NEW YORK-After more than two years of effort, standards for interoperability of smart cards for U.S.-based personal communications services received approval May 30.

“It represents a breakthrough. This is one step forward in the same direction of a universal phone that the ITU (International Telecommunications Union) is working on,” said Mark D. Ferdinands, telecommunications product manager of Giesecke & Devrient America Inc., Reston, Va.

The universal phone is at least one step away because the new standards are for removable smart cards that can be transferred to different handsets working on different systems virtually anywhere in the world. However, they aren’t a solution for a single handset usable worldwide.

Ferdinands chairs the Privacy and Authentication Group of T1P1.2, a Washington-based voluntary organization of nearly 70 manufacturers, carriers and other companies involved in wireless telecommunications. The group developed the consensus-based standards for PCS smart card interoperability.

All revisions and balloting on them is complete. The final step, expected by late summer, is having the standards published in the document registry of the American National Standards Institute.

The T1P1.2 Group has coined a new term, “user identity module,” for smart cards designed according to the new standards.

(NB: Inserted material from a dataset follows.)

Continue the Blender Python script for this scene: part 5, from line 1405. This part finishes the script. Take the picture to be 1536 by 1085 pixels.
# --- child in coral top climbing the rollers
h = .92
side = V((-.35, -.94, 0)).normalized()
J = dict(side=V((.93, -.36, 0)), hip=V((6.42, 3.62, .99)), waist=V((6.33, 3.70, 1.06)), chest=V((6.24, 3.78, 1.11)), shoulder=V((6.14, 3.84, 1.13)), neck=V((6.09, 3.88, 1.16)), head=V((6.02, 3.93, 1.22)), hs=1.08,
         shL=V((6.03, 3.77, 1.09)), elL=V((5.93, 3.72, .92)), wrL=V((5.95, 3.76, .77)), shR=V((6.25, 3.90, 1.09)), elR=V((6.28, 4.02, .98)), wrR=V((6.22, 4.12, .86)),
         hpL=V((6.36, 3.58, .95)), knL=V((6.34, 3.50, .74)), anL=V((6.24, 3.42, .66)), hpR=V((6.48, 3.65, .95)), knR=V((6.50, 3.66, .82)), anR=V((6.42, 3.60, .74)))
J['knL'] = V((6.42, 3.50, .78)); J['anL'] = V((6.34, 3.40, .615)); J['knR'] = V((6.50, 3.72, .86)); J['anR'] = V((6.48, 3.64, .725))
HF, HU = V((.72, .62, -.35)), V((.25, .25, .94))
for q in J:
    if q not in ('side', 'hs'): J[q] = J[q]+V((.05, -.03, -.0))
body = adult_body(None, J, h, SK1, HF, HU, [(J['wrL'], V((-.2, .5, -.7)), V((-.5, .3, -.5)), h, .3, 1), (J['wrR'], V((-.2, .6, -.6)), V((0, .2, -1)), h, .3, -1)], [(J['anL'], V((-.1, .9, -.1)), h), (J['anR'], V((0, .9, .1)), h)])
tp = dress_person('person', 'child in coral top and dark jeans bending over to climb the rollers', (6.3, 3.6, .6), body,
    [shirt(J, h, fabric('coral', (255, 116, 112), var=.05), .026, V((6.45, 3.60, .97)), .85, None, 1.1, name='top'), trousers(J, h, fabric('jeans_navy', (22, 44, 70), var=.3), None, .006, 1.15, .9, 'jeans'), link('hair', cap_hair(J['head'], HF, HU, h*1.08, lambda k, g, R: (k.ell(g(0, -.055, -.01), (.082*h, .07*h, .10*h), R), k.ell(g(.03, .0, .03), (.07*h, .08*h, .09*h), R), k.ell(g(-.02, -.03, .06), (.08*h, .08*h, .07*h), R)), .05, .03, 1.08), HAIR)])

This is to distinguish UIM’s from Subscriber Identity Module, or SIM cards, which work only with Global System for Mobile communications PCS 1900 systems.

“The new standards support the GSM family of air interfaces, including DCS 1800 and PCS 1900, and the IS-41 family of air interfaces for CDMA (Code Division Multiple Access). The [new] smart cards also will support roaming on AMPS (Advanced Mobile Phone Service) … and nothing precludes their use with satellite systems,” Ferdinands said. “This was a voluntary forum,” he added, noting that Time Division Multiple Access technology proponents like AT&T Corp. didn’t “throw their hat in the ring.”

As with the work of the ITU, the idea behind the group’s consensus building process was to develop standards embraced by a critical mass of telecommunications suppliers and carriers. That way, any wireless player that doesn’t get on board will find itself at the disadvantage of being an exception rather than the rule.

“Companies coming to [our] proceedings have a vested interest in the outcome, and sometimes that vested interest isn’t in the success of the process,” Ferdinands said. “From a political standpoint, doing work on smart cards in the PCS world, where the only current model is GSM, might be thought of as an implicit endorsement of GSM.”